Mass, Metal, and Energy Feedback in Cosmological Simulations
Abstract
Using Gadget-2 cosmological hydrodynamic simulations including an observationally-constrained model for galactic outflows, we investigate how feedback from star formation distributes mass, metals, and energy on cosmic scales from z=6->0. We include instantaneous enrichment from Type II SNe, delayed enrichment from Type Ia SNe and stellar (AGB) mass loss, and we individually track C, O, Si, and Fe. Following on the successes of the momentum-driven wind scalings, we improve our implementation with an on-the-fly galaxy finder to derive wind properties based on host galaxy masses. By tracking wind particles in a suite of simulations, we find: (1) Wind material reaccretes onto a galaxy on a recycling timescale that varies inversely with galaxy mass. Hence metals driven into the IGM by galactic superwinds cannot be assumed to leave their galaxy forever. Wind material is typically recycled several times; the median number of ejections for a given wind particle is 3, so by z=0 the total mass ejected in winds exceeds 0.5b. (2) The physical distance winds travel is fairly independent of redshift and galaxy mass (60-100 physical kpc).

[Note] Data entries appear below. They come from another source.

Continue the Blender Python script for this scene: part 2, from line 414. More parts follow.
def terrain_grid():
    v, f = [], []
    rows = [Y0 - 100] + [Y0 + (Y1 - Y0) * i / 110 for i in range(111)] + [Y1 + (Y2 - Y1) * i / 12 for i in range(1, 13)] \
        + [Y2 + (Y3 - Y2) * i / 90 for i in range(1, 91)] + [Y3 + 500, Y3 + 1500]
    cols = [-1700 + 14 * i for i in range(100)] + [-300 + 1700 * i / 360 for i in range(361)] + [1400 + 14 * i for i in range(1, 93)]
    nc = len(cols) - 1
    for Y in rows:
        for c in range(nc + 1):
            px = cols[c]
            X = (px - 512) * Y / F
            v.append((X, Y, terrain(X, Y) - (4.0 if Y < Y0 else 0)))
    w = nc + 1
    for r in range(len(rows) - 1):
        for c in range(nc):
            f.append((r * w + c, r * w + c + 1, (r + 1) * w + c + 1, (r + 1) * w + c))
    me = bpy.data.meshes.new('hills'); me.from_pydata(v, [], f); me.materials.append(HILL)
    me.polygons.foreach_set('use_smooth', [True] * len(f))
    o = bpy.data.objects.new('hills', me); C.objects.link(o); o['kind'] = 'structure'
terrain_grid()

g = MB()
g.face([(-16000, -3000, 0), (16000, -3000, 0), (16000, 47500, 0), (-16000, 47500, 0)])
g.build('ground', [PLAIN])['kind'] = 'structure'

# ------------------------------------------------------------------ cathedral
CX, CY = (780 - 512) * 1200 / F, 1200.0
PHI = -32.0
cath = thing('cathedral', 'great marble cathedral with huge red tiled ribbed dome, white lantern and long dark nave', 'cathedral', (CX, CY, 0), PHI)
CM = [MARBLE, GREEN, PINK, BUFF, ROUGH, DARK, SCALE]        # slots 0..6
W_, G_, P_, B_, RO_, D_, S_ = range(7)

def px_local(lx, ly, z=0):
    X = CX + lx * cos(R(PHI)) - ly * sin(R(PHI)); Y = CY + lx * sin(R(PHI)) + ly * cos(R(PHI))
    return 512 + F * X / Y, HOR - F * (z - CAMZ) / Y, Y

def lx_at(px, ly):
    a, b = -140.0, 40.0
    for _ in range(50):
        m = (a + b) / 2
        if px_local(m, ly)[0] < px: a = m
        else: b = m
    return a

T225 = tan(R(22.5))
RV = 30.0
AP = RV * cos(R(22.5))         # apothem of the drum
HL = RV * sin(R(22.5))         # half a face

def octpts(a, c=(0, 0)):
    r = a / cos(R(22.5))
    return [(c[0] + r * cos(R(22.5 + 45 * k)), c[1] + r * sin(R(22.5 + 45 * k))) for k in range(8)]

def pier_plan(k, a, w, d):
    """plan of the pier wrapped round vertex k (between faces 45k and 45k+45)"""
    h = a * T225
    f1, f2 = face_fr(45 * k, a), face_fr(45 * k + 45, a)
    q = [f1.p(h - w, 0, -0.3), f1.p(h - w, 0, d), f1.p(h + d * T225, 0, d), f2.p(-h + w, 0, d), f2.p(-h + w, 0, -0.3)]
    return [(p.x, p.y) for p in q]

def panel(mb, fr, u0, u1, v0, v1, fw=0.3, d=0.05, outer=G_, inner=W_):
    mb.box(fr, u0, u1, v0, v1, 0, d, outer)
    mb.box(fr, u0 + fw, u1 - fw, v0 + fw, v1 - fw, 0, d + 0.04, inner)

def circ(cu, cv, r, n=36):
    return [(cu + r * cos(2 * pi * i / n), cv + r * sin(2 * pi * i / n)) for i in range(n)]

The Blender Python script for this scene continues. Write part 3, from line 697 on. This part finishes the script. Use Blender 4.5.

For sizable galaxies at later epochs, winds typically do not escape the galaxy halo, and rain back down in a halo fountain. High-z galaxies enrich a significantly larger comoving volume of the IGM, with metals migrating back into galaxies to lower z. (3) The energy imparted into winds scales with Mgal1/3, and energy from another source besides SNe (such as photons from young stars) may be required to distributed cosmic metals as observed. (4) The production of all 4 metals tracked is globally dominated by Type II SNe at all epochs. However, intracluster gas iron content triples as a result of non-Type II sources, and the low-z IGM carbon content is boosted by AGB feedback.